Kedua, jadilah pemilih cerdas dengan mencari tahu informasi mengenai sosok/figur para caleg, beserta integritas, kompetensi, kapasitas dan kapabilitas mereka sebelum menentukan pilihan. Sebaik-baik keputusan adalah keputusan yang didasarkan pada informasi yang tepat dan akurat tentang semua hal berkaitan dengan keputusan tersebut. Keputusan yang diambil berdasarkan informasi yang tidak tepat, tidak hanya berdampak pada kesalahan dalam menentukan pilihan, tetapi lebih parah lagi akan menentukan masa depan daerah ini lima tahun ke depan. Bayangkan jika kita memilih orang-orang yang tidak memiliki integritas dan kapasitas yang baik sebagai anggota dewan, maka yang akan kita ingat hanyalah janji dan harapan.

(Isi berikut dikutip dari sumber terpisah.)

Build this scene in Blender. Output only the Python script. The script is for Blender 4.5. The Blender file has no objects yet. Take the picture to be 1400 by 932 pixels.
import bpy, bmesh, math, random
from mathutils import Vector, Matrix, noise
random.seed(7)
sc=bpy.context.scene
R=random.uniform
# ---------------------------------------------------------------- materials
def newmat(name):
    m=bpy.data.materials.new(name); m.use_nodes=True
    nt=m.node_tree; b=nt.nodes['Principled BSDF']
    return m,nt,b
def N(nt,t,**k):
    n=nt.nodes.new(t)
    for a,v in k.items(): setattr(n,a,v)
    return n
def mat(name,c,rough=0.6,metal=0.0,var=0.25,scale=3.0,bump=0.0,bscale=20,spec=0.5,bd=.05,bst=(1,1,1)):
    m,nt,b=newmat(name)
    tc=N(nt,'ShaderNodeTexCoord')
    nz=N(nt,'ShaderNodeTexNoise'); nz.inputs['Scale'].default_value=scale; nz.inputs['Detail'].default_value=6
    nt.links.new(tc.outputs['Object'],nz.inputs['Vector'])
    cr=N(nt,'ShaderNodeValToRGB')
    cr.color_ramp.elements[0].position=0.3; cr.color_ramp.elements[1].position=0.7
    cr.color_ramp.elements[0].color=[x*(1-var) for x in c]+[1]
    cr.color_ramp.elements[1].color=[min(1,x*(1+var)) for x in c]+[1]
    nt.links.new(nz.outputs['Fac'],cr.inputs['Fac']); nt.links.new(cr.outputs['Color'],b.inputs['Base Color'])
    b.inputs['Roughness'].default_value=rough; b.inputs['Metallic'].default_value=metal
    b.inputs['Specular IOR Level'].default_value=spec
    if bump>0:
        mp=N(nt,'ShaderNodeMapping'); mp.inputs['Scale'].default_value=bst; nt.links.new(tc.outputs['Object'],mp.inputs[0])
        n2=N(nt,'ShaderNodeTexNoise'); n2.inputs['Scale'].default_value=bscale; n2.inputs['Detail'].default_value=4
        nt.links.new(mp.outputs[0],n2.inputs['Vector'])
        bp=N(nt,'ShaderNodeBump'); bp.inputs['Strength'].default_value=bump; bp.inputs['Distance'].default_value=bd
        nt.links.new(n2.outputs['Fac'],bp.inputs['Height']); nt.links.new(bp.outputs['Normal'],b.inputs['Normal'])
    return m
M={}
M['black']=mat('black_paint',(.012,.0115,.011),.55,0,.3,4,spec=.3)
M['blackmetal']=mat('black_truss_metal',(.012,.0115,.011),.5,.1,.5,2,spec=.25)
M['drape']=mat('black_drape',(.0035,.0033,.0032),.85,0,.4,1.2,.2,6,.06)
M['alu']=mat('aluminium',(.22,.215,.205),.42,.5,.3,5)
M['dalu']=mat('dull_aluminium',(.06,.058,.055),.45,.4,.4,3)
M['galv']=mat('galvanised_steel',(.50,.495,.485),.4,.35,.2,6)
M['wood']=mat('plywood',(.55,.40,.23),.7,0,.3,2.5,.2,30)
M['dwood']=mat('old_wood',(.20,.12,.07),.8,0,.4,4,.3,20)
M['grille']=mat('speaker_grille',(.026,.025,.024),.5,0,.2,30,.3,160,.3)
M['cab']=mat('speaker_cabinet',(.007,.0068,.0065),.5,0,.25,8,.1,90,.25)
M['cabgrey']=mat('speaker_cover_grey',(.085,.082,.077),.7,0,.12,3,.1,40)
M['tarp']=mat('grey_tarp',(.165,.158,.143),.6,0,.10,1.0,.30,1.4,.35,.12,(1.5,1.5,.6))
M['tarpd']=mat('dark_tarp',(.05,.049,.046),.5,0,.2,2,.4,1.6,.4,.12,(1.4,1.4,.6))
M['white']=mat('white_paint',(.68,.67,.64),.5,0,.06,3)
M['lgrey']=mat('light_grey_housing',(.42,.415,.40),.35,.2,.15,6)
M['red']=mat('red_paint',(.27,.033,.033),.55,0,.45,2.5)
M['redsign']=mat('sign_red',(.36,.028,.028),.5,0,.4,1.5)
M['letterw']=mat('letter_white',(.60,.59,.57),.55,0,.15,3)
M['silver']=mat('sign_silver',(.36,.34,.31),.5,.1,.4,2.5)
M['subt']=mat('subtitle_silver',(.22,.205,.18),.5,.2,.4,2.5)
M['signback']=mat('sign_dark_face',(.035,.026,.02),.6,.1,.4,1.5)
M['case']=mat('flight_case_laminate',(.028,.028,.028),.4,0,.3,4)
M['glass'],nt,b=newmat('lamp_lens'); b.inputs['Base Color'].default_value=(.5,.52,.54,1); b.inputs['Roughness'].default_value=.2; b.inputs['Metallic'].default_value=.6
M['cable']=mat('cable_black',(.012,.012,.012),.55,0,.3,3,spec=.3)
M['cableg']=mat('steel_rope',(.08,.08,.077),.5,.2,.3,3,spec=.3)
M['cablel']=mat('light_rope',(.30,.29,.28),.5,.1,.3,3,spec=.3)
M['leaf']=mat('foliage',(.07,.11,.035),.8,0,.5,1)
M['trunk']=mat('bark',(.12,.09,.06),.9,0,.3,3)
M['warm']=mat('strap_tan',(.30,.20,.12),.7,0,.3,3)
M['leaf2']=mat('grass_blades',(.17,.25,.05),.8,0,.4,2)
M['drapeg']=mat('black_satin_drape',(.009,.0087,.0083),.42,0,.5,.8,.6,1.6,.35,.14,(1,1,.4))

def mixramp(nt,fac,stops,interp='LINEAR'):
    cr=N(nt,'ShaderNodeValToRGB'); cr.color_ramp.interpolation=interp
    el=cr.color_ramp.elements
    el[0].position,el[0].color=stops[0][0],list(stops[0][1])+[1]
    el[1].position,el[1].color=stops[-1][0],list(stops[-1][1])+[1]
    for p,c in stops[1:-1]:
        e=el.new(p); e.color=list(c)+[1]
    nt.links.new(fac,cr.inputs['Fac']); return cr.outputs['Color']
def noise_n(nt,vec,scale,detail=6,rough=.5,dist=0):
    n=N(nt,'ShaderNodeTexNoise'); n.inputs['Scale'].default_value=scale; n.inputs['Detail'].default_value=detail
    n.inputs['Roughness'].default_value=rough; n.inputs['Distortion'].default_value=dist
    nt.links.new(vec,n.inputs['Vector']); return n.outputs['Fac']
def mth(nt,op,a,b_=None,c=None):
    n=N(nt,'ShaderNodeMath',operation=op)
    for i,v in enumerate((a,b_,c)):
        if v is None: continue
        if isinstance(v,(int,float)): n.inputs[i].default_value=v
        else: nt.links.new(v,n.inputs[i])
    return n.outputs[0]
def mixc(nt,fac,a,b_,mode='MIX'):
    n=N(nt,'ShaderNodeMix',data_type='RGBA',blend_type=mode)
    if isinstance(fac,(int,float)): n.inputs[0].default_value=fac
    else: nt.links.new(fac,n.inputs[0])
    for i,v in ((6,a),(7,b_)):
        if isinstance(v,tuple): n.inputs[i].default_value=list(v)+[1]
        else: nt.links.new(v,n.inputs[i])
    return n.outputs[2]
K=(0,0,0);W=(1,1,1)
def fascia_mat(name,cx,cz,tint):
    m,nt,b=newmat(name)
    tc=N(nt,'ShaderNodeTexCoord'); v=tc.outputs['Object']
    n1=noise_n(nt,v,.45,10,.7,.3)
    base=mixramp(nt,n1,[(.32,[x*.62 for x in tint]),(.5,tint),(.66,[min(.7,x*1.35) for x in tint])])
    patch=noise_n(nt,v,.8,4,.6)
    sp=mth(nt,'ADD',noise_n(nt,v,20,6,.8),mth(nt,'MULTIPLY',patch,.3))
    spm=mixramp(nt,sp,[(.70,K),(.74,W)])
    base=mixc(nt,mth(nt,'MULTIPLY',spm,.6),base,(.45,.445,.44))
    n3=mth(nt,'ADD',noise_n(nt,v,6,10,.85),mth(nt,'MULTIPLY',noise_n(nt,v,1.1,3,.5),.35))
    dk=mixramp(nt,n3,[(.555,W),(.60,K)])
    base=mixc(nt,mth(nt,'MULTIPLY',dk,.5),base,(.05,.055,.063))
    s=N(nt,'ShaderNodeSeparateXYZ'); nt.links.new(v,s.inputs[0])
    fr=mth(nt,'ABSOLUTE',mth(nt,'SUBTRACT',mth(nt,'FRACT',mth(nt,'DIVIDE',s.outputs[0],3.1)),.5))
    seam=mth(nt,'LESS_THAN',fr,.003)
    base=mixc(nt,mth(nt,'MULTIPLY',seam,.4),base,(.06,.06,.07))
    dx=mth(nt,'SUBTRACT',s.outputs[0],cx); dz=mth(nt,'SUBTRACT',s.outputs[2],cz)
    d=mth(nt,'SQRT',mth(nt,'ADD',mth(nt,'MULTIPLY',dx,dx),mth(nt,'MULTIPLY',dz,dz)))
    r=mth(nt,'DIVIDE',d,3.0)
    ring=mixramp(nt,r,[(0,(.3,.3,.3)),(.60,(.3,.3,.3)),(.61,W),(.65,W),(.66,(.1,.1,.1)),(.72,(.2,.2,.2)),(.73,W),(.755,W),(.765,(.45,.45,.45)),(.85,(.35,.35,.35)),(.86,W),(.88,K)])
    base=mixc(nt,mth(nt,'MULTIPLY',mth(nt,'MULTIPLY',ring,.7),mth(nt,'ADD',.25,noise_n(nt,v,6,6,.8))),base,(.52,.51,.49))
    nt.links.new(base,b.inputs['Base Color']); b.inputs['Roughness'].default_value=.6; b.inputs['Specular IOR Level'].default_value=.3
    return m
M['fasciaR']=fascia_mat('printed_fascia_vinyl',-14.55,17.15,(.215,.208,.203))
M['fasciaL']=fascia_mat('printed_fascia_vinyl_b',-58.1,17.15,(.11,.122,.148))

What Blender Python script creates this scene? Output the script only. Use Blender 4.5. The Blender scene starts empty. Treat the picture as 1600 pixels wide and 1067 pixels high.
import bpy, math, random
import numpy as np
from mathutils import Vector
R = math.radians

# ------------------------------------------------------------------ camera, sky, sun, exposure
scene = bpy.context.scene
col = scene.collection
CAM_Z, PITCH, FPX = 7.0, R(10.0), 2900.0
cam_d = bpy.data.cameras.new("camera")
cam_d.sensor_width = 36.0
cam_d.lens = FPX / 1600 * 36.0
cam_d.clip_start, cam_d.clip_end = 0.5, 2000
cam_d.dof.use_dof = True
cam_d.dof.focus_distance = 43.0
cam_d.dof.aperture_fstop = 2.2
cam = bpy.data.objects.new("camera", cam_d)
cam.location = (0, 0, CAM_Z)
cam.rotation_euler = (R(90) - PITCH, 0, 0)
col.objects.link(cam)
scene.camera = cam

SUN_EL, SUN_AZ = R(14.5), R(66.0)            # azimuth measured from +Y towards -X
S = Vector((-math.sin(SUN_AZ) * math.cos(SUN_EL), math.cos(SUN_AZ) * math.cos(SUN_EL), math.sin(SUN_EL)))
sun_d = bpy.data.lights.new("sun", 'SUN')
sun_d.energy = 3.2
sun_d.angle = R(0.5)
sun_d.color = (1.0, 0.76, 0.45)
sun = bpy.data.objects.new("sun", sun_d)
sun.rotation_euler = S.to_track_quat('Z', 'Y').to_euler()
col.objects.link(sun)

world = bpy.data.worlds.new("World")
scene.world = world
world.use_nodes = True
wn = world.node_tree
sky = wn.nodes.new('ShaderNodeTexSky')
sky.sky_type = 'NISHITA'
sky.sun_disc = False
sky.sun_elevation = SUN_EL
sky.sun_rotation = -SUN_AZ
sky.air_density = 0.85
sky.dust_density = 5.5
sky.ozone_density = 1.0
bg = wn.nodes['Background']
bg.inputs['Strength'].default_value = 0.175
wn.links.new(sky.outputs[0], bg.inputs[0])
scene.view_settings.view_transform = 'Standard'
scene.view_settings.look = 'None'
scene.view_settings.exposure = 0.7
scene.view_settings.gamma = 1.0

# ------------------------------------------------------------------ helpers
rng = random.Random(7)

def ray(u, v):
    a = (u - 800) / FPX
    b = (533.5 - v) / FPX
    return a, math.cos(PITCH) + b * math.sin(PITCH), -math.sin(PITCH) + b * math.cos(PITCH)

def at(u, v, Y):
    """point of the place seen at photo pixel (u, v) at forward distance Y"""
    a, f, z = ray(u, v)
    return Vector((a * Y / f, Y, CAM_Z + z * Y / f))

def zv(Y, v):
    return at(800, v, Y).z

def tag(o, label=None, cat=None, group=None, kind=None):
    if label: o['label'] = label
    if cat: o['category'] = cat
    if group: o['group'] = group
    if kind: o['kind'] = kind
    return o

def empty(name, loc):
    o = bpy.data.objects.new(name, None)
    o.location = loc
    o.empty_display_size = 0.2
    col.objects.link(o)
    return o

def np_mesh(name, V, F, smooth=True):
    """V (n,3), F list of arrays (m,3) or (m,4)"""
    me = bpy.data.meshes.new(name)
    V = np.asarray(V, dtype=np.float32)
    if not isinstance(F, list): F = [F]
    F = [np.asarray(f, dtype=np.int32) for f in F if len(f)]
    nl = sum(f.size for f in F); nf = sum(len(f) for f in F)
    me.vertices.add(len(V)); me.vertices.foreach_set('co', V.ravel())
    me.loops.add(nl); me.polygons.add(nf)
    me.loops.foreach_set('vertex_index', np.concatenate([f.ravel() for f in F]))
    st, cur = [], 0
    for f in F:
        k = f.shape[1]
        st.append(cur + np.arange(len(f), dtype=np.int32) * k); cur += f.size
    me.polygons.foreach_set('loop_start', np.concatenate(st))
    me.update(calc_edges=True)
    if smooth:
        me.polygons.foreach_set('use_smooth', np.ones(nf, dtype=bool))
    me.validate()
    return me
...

Ketiga, janganlah kita menjadi Pemilih Pasif dalam pengertian Pemilih ikut-ikutan atau pemilih kaget-kagetan tanpa mempedulikan kemampuan dan kapasitas caleg membawa daerah ini ke arah yang lebih baik. Apalagi seperti kondisi hari ini, adanya fanatisme seseorang terhadap sosok/figur caleg yang dijagokannya, berdampak pada keinginan untuk mengajak orang lain memilih figur tersebut. Tidak hanya itu, keberadaan tim sukses masing-masing calon juga akan dapat mengaburkan informasi tentang kompetensi dan kapabilitas caleg yang didukungnya. Sehingga kita sebagai pemilih harus meningkatkan sensitivitas kita terhadap informasi-informasi yang kita terima tentang keunggulan seseorang caleg. Jadi, jadilah pemilih cerdas!